Here are Four FAQs from Notaries about Powers of Attorney posted recently to the National Notary Association Notary Bulletin. If you are in need of a POA please read these facts and contact us Tallahassee Notary for additional hesitance!

Four FAQs From Notaries About Powers Of Attorney

What is a power of attorney document?

A power of attorney is a legal document authorizing someone to make decisions and sign documents on behalf of someone else.  Generally, the person creating the power of attorney is known as the “principal,” who authorizes another person to act as an “agent,” or “attorney in fact” to sign documents as the principal’s representative.

If someone signs a document as attorney in fact, whose name and signature am I notarizing, the attorney in fact, the principal or both?

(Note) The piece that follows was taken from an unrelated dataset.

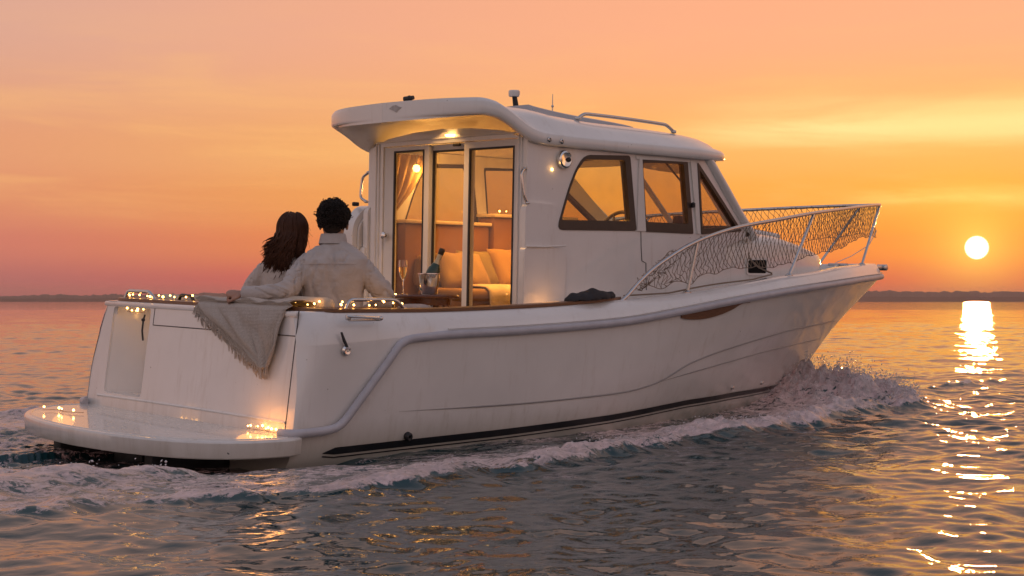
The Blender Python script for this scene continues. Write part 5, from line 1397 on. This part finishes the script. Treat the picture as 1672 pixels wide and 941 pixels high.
# ------------------------------------------------------------------ spray thrown up by the bow and the stern
def spray():
    mb = MB(); r = np.random.default_rng(9)
    octv = np.array([(1, 0, 0), (-1, 0, 0), (0, 1, 0), (0, -1, 0), (0, 0, 1), (0, 0, -1)], float); octf = [(0, 2, 4), (2, 1, 4), (1, 3, 4), (3, 0, 4), (2, 0, 5), (1, 2, 5), (3, 1, 5), (0, 3, 5)]
    f = WF.ravel(); V = WV[:-1]
    cand = np.where((f > .50) & (V[:, 0] > -3.2) & (V[:, 0] < 6.4))[0]
    x, y, z = V[cand].T; ay = np.abs(y)
    wbow = np.exp(-((x - 5.6)/.6)**2 - ((ay - .7)/.6)**2); wst = np.exp(-((x + 1.0)/.6)**2 - ((ay - .3)/1.1)**2)*.30
    yo = tab(OUT, 1, np.clip(x, -14, 6.36)); wcr = np.exp(-((yo - ay - .1)/.1)**2)*np.interp(x, [-2, 0, 3, 6], [0, .05, .12, .3])
    w = (wbow*1.5 + wst + wcr)*(ay > hull_w(x) + .02); w /= w.sum()
    for i in r.choice(cand, 7000, p=w):
        p = V[i].copy(); bowq = math.exp(-((p[0] - 5.6)/.7)**2)
        p[2] += abs(r.normal())*(.016 + .045*bowq); p[0] += r.normal()*.03; p[1] += r.normal()*.03
        s_ = r.uniform(.0018, .0052)*(1.5 if r.random() < .12 else 1); st = 1 + r.random()*1.2
        a = r.uniform(0, 3.14); q = octv*s_*(1, 1, 1); q[:, 0] *= st
        q = np.stack([q[:, 0]*math.cos(a) - q[:, 2]*math.sin(a), q[:, 1], q[:, 0]*math.sin(a) + q[:, 2]*math.cos(a)], 1)
        mb.add(q + p, octf)
    me = bpy.data.meshes.new('spray'); me.from_pydata(mb.v, [], mb.f); me.shade_smooth()
    o = bpy.data.objects.new('spray', me); COL.objects.link(o); o['kind'] = 'stuff'
    m = mat('spray_drops', (.62, .60, .61), .2, spec=.9); me.materials.append(m)
spray()

# ------------------------------------------------------------------ haze over the far water
def haze():
    mb = MB(); n = 48; rr = 3250; top = 24.; bot = -1.6
    ring = lambda z_: [(CAM[0] + rr*math.cos(a), CAM[1] + rr*math.sin(a), z_) for a in np.linspace(0, 2*math.pi, n, endpoint=False)]
    mb.loft([ring(bot), ring(top)], True, True, True)
    o = mb.build('haze', None, None, 0); o['kind'] = 'stuff'
    m = bpy.data.materials.new('haze_air'); m.use_nodes = True; nt = m.node_tree; nt.nodes.remove(nt.nodes['Principled BSDF'])
    v = nt.nodes.new('ShaderNodeVolumePrincipled'); v.inputs['Color'].default_value = (.86, .64, .60, 1); v.inputs['Density'].default_value = HAZE; v.inputs['Anisotropy'].default_value = .35
    nt.links.new(v.outputs[0], nt.nodes['Material Output'].inputs['Volume']); o.data.materials.append(m)
HAZE = .00023
haze()

scene.view_settings.view_transform = 'Standard'; scene.view_settings.look = 'None'
scene.view_settings.exposure = 0; scene.view_settings.gamma = 1; scene.view_settings.use_curve_mapping = False
cy = scene.cycles
cy.use_denoising = True; cy.max_bounces = 10; cy.diffuse_bounces = 3; cy.glossy_bounces = 4; cy.transparent_max_bounces = 16; cy.transmission_bounces = 8; cy.volume_bounces = 1
cy.sample_clamp_indirect = 6.; cy.caustics_reflective = False; cy.caustics_refractive = False
cy.use_light_tree = True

You notarize the signature of the attorney in fact, not the principal. The confusion may spring from the fact that when signing a document on behalf of a principal, an attorney in fact will typically sign their name and the name of the person they are representing, such as “John Burns, attorney in fact for Mary Anderson, principal” or “Mary Anderson, principal, by John Burns, attorney in fact.”


​However, since the attorney in fact has legal authority to represent the principal, you notarize the attorney in fact’s signature. This means you verify the identity of the attorney in fact — not the principal — following your state’s laws and write only the attorney in fact’s name in the notarial certificate wording.

When signing your journal entry, the attorney in fact should sign only his or her name. Under the “Additional information” section of the journal entry, you should note that the attorney in fact is signing on behalf of an absent principal and include the principal’s name.


An attorney in fact presented me with an affidavit that includes the principal’s name and is requesting a jurat. Can an attorney in fact swear to or affirm the statement in the affidavit on behalf of the principal?

In most cases, one person cannot swear to or affirm truthfulness on behalf of another. If the attorney in fact requests a jurat or verification upon oath or affirmation, the attorney in fact must swear to or affirm the statement in his or her name only.

Using our previous example, if John Burns, attorney in fact for principal Mary Anderson, requests that you execute a jurat, he may state “I, John Burns, swear (or affirm) …” but he may not state “Mary Anderson swears (or affirms) ….”

If I’m notarizing the signature of an attorney in fact, do I need to ask for proof the signer has power of attorney first?

Each state’s laws are different on this matter, so you will need to check your state’s Notary handbook or guidelines. Some states, such as Hawaii and Utah, require the Notary to see proof that the signer has power of attorney. Most other states do not.